Monday, Sep. 16, 1929

Hoover v. Influences

Without mentioning names but leaving no doubt whatever about whom he was talking. President Hoover picked up a paper and read to an assemblage of White House correspondents. As he read they looked more and more dumbfounded as if they did not believe a President of the United States could be so outspoken. Mr. Hoover read on. with a broad smile at their astonishment. When he had finished reading the correspondents asked whether this statement was for their information or whether they might give him as authority for the sense of it. His answer was that verbatim copies would be given them.

The statement began: "The President said: I have been much interested. . . ." What he was interested in was the disclosure in a New York court that "a naval expert'' had received more than $50,000 from "three naval shipbuilding corporations," for propaganda that he had carried on for a bigger Navy and against naval limitation.

That was clear enough. No one had any doubt that "a naval expert" was William B. Shearer and "three shipbuilding corporations" were Bethlehem Shipbuilding Corp., American Brown Boveri Corp., Newport News Shipbuilding & Dry Dock Co., whom Mr. Shearer has sued for a balance of $257,655 on a claim of $308,885 for propaganda services (TIME, Sept. 2)./-

But the President said yet more:

"A part of this propaganda has been directed to create international distrust and hate.

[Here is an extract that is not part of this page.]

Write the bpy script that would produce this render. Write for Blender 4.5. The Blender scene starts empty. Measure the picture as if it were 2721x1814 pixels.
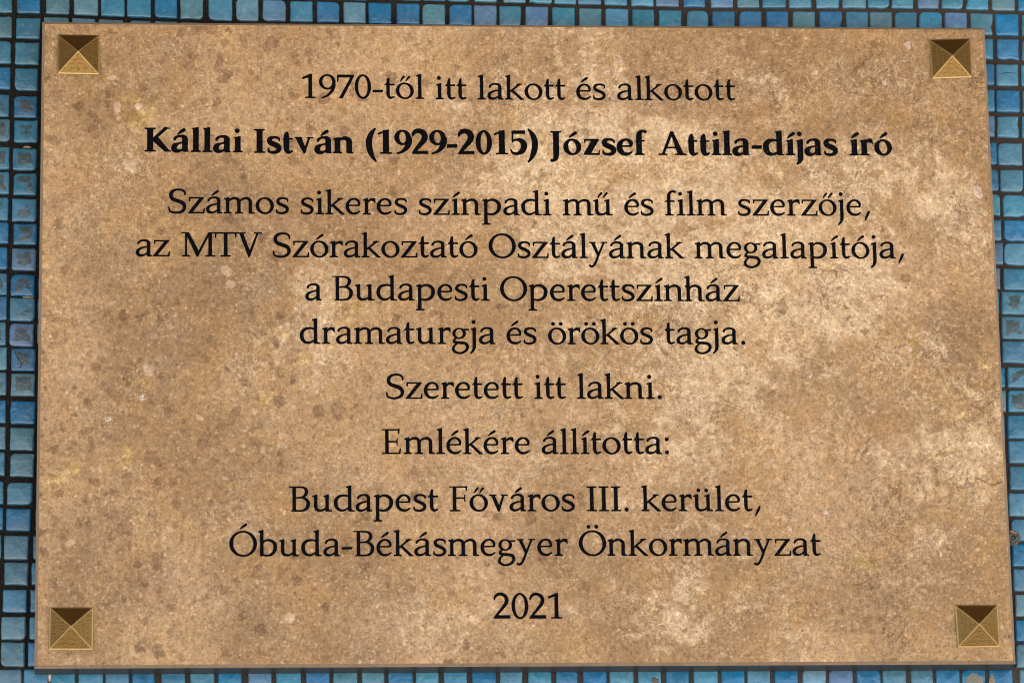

"I cannot believe that the responsible directors of these shipbuilding corporations have been a party to these transactions as reported in this lawsuit, but their statement of the case is needed. It is due to the public, it is due to the Government, and it is due to the corporations themselves.

"In the meantime, I have directed the Attorney-General to consider what action we can take.

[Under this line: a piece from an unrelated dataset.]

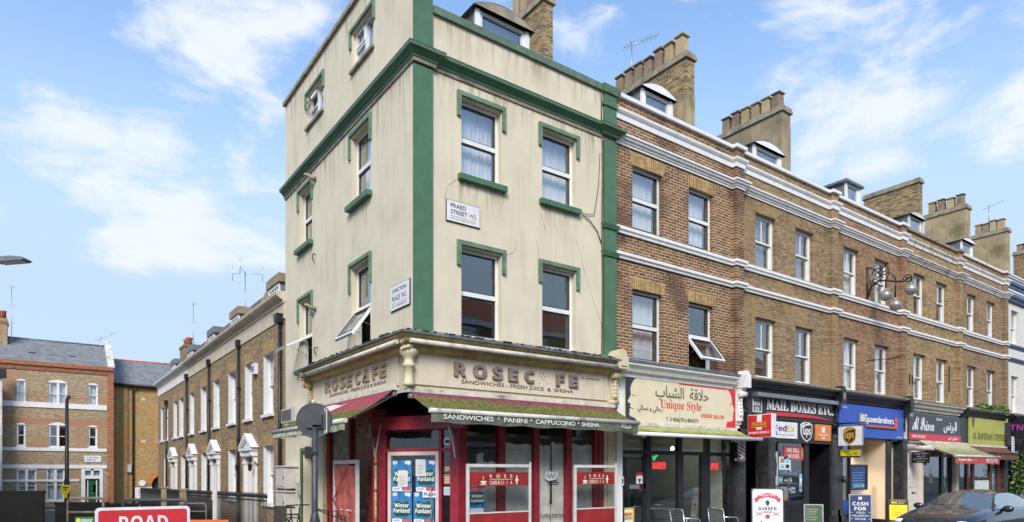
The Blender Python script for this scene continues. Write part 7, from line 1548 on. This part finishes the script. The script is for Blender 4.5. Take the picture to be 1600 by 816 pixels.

"Unless the companies can show an entirely different situation to that which is purported in this suit, we are compelled to consider what measures can be proposed to free the country of such influences.

"I am making this statement publicly so that there can be no misapprehension of my determination that our present international negotiations shall not be interfered with from such sources and through such methods."

The three shipbuilding companies promptly issued denials. Eugene Gifford Grace, president of Bethlehem Ship-building which built the cruiser Northampton launched last week (see col. 2), said Lobbyist Shearer's suit was "without merit." Homer Lenoir Ferguson, president of Newport News Co. which built the cruiser Houston also launched last week, said that his company had never employed "Shearer or any one else to oppose disarmament." Clinton Lloyd Bardo, president of New York Shipbuilding Co. (subsidiary of American Brown Boveri) said the suit was "wholly unsupported by the facts."

/- For Mr. Shearer's comment on his activities as reported in TIME see Letters, p. 69.